I intended to respond to them yesterday but when the time I planned to do so arrived, I was beat. More on my day in a subsequent post. This one is dedicated to my thoughts on Gwen's thoughts. :)
As for calling you out, that's what this blog is all about. I expect others to do the same for me, too. Even though I hate it and is bound to make me feel all defensive, it's the only way to ensure I'm actually doing the things I say I'm going to do. It's easy for me to justify my actions to myself and give myself a "free pass" but excuses are just excuses when it comes to explaining myself to others. But big kudos to Gwen for posting her intentions and then following through and saying so. I think that's a good approach.
Social responsibility and giving back is a tough area for me too. I know I don't do enough. However, at this point in my life, I'm not beating myself up for it. Two main reasons. One...I have enough of my own problems that I just can't handle taking charge on some larger social issue. If I did, I'm bound to lose sight of what I need right now, which is the most important. Second...while I realize I'm lacking in giving back and paying it forward, and I want to improve on this, I recognize now is not the time. I've found that if I give myself too many goals, too many things to change about myself, I'm bound to fail at all of them. Instead, if I focus on one or two qualities/aspects, I'm more likely to succeed. Then, I can move on to something else. In short, I can't remake myself into the perfect me in one fell swoop. Right now, my focus is on getting healthier and getting a job. The rest...like cutting back on tv, or sleeping less or volunteering...I'm willing to forgive myself for not meeting my own standards in those areas. It will come, with time, after I've dedicated serious effort to the two things I want to fix in my life right now.
To be sure...this approach might not be for everyone and I promise not to judge anyone on how you want to tackle your self-improvement. I think if you feel strongly about repairing some part of your existence (i.e. social responsibility) then absolutely find a way to fit that into your current goals. In return, I promise to kick your ass about meeting your own standards. Deal? :)

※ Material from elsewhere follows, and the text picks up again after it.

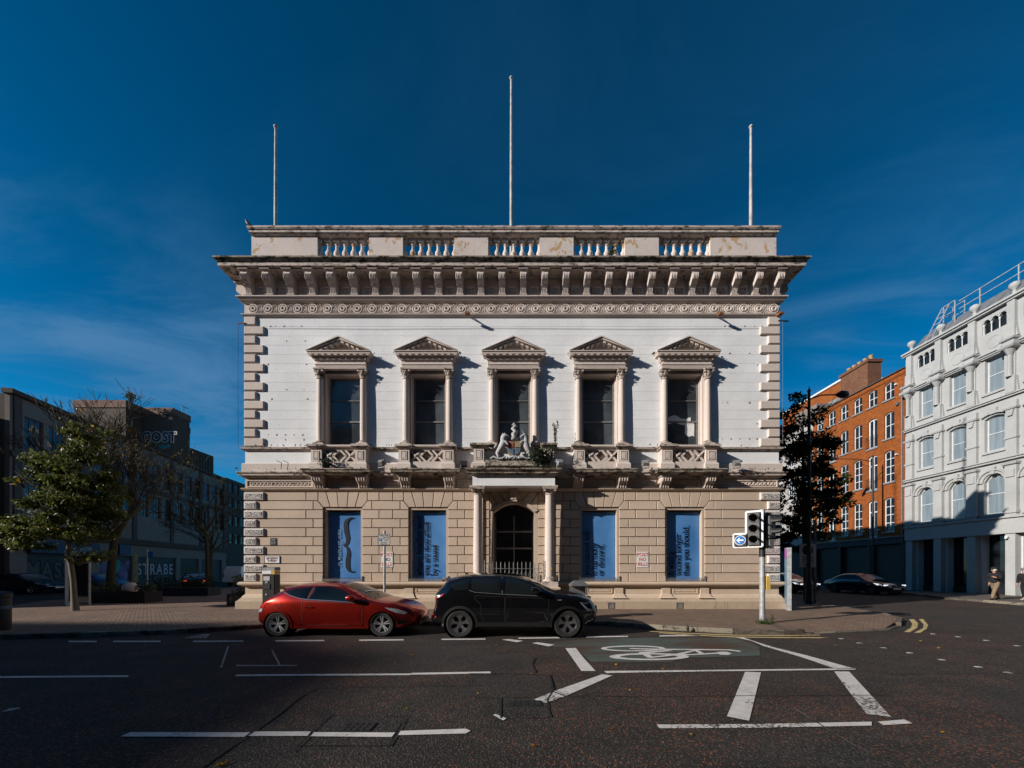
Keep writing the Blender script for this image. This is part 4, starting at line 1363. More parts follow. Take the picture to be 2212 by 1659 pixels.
# --- ground-floor windows
m = MB()
m.box(-.79, -.71, .05, .40, 1.225, 4.21); m.box(.71, .79, .05, .40, 1.225, 4.21); m.box(-.71, .71, .05, .40, 4.12, 4.21); m.box(-.79, .79, -.02, .40, 1.195, 1.225)
wf_me = m.mesh('window_frame', TAN)
sp = MB()
sp.bar((-.80, -.03, 1.30), (.80, -.03, 1.30), .022); sp.bar((-.80, -.03, 1.24), (.80, -.03, 1.24), .018)
for i in range(27):
    xx = -.76 + i*1.52/26
    sp.bar((xx, -.03, 1.22), (xx, -.03, 1.35), .014)
    sp.bar((xx-.025, -.045, 1.34), (xx+.025, -.015, 1.37), .012)
for s in (-1, 1): sp.tube([(s*.80, -.03, 1.20), (s*.80, -.03, 1.40)], .022, 6); sp.lathe([(0, 1.38), (.035, 1.41), (.0, 1.45)], (s*.80, -.03, 0), 8)
sp_me = sp.mesh('spike_rail', GREYIRON)
for k, c in enumerate(BX):
    if k == 2: continue
    put('window_frame', wf_me, c); put('spike_rail', sp_me, c)
    MB().box(c-.71, c+.71, .36, .38, 1.23, 4.12).build('pane', GLASS, HALL)

# --- doorway
c = BX[2]
m = MB()
m.box(c-.98, c-.82, .02, .42, .4, 4.10); m.box(c+.82, c+.98, .02, .42, .4, 4.10)
n = 12
AO = [(c-.98 + 1.96*i/n, 4.09 + .41*(1-((i/n-.5)*2)**2)) for i in range(n+1)]
AI = [(c-.82 + 1.64*i/n, 4.02 + .36*(1-((i/n-.5)*2)**2)) for i in range(n+1)]
for i in range(n):
    m.prism([AI[i], AI[i+1], AO[i+1], AO[i]], -.045, .42)
m.build('door_arch', TAN, HALL)
m = MB(); m.prism([(c-.82, .45), (c+.82, .45)] + [AI[i] for i in range(n, -1, -1)], .62, .66)
dr = m.build('door', GLASS, HALL)
m = MB()
for xx in (-.80, -.02, .76): m.box(c+xx, c+xx+.05, .59, .62, .45, 3.95)
for zz in (.45, 1.0, 2.55, 3.25): m.box(c-.75, c+.76, .595, .62, zz, zz+.07)
m.build('door_frame', GREYIRON, dr)
m = MB(); m.box(c-.74, c-.04, .60, .62, .52, .98); m.box(c+.04, c+.74, .60, .62, .52, .98); m.build('door_panel', WOODR, dr)
m = MB()
for i in range(3): m.box(c-1.35, c+1.35, -1.75+i*.3, .4, PZ-.05 if i == 0 else PZ+i*.15-.02, PZ+(i+1)*.15)
m.build('doorstep', TANL, HALL)
# --- porch
for s in (-1, 1):
    x = c + s*1.41
    m = MB(); m.lathe([(.185, 1.41), (.188, 2.2), (.175, 3.6), (.158, 4.62)], (x, -.40, 0), 24)
    cp = MB(); cp.lathe([(.158, 4.62), (.182, 4.635), (.182, 4.66), (.160, 4.675), (.160, 4.74), (.20, 4.76), (.24, 4.81), (.255, 4.83)], (x, -.40, 0), 22)
    cp.box(x-.28, x+.28, -.68, -.12, 4.83, 4.89); cp.box(x-.30, x+.30, -.70, -.10, 4.89, 4.948)
    for a in (-.2, .2): cp.lathe([(0, -.25), (.05, -.245), (.05, .245), (0, .25)], (x+a, -.40, 4.79), 8, 'y')
    bs = MB(); bs.lathe([(.27, 1.23), (.285, 1.26), (.265, 1.31), (.23, 1.315), (.22, 1.35), (.24, 1.38), (.215, 1.40), (.188, 1.425)], (x, -.40, 0), 22)
    bs.box(x-.31, x+.31, -.71, -.09, 1.02, 1.235)
    o = m.build('porch_column', CREAM, HALL, 50)
    cp.build('capital', CREAMD, o, 50); bs.build('column_base', CREAMD, o, 50)
    m = MB(); m.mould(x-.31, x+.31, [(.70, .1), (.70, .84), (.72, .87), (.78, .90), (.78, .99), (.72, 1.02)], 0, base=.70)
    m.build('porch_pedestal', TANL, HALL)
    m = MB(); m.box(x-.16, x+.16, -.07, .02, 1.2, 4.94)
    m.build('porch_pilaster', TAN, HALL)
MB().box(c-1.60, c+1.60, -.63, -.012, 4.95, 5.42).build('porch_beam', WHITE, HALL)
MB().mould(c-1.60, c+1.60, [(.63, 5.36), (.68, 5.38), (.74, 5.405), (.80, 5.41), (.80, 5.47), (.83, 5.49), (.86, 5.51), (.88, 5.52), (.90, 5.575), (0, 5.64)], 0, base=.63).build('porch_cornice', LEDGE, HALL)
MB().box(c-1.14, c+1.14, -.58, -.1, 5.60, 5.97).build('porch_attic', LEDGE, HALL)
for s in (-1, 1):
    x = c + s*1.37
    m = MB(); m.mould(x-.20, x+.20, [(.60, 5.6), (.60, 5.84), (.57, 5.89), (.53, 5.91), (.53, 6.45)], 0, base=.53)
    o = m.build('attic_pedestal', CREAM, HALL)
    fr = MB()
    for (a, b, c_, d) in ((-.12, .12, 6.36, 6.385), (-.12, .12, 6.015, 6.04), (-.12, -.095, 6.04, 6.36), (.095, .12, 6.04, 6.36)): fr.box(x+a, x+b, -.55, -.525, c_, d)
    fr.bevbox(x-.075, x+.075, -.545, -.525, 6.06, 6.34, .012)
    fr.build('pedestal_panel', CREAM, o)
    MB().mould(x-.21, x+.21, [(.53, 6.44), (.58, 6.46), (.62, 6.51), (.65, 6.53), (.65, 6.61), (.55, 6.65)], 0, base=.53).build('pedestal_cap', LEDGE, o)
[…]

To the question regarding Microsoft Office skills...I think using proficient is fine. You know how to use them for basic things and can figure anything else out. To me, proficient expresses a more-than-basic understanding which I think you have. My resume says "fluent" only because I've spent more hours than I'd ever like to know using Word, Excel, PowerPoint, Outlook and, as a result, I can do just about anything. Should you do more practicing and get the books you could probably bump proficient to something higher. Make sense? I'm more than happy to read resumes and/or cover letters and provide feedback. Just holla.